Saturday, February 14, 2015

Project Proposal

My proposal:
I am planning to create a series of skits. I will use my classmates (you!) as my high school English class. I was originally planing on assigning you roles, maybe giving people different races or genders, but I was afraid it would turn into that #likeagirl commercial.... So everyone will be themselves as they were in high school.

I will have a variety of different things to accomplish (maybe five different scenarios) and I will do each of them poorly and then try to improve. I don't mean that as a "bad teacher" I would be intentionally racist or derogatory or anything like that--I mean that I just wouldn't provide the richest learning environment for all the students in a diverse classroom. I am looking for specific methods and best practices that educators can use to encourage their students to self-actualize. Since I am dealing with adolescents, this is their time to really find their place in the wider world and race/ethnicity plays a role in how they perceive themselves and how others perceive them. Teachers fortunate enough to work in diverse classrooms know all of our students have a lot to share--the trick is getting them to find the best way to express themselves.

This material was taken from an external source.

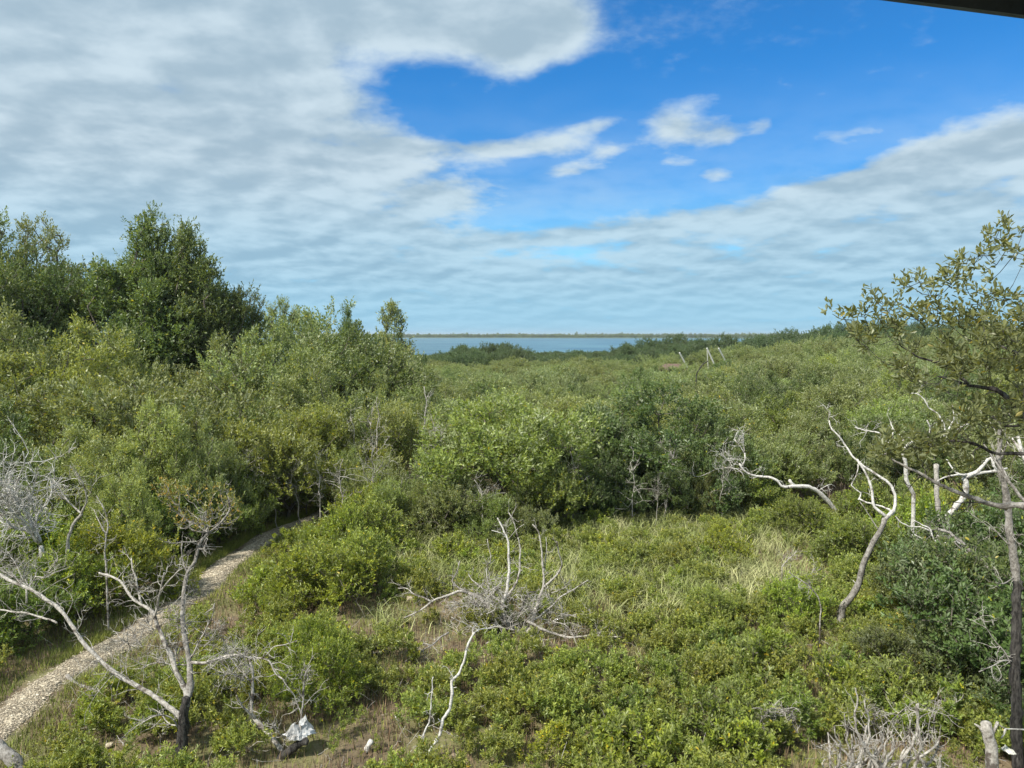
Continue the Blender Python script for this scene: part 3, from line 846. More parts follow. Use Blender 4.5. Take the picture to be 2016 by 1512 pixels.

My materials (so far) include articles I have read from English Journal that deal with multi-cultural English classrooms. I am currently reading a book entitled This is Not a Test--A New Narrative on Race, Class and Education, written by a teacher in Washington Heights, NY. Esquith and Owens are other authors I have read that deal with practical teaching methods in multi-cultural settings. These sources will guide my skit production.

For the website, I don't really want to tape the skits, but I would be interested in creating a "new teacher's guide to teaching English in a diverse classroom". It would be more a pamphlet on things teachers can put into practice immediately rather than a more theoretical discussion about race relations. Teachers are busy people and everyone is telling us what we are doing wrong--I would like to glean some of the best ideas from the research and share it with other writing teachers.

Looking forward to reading the other proposals.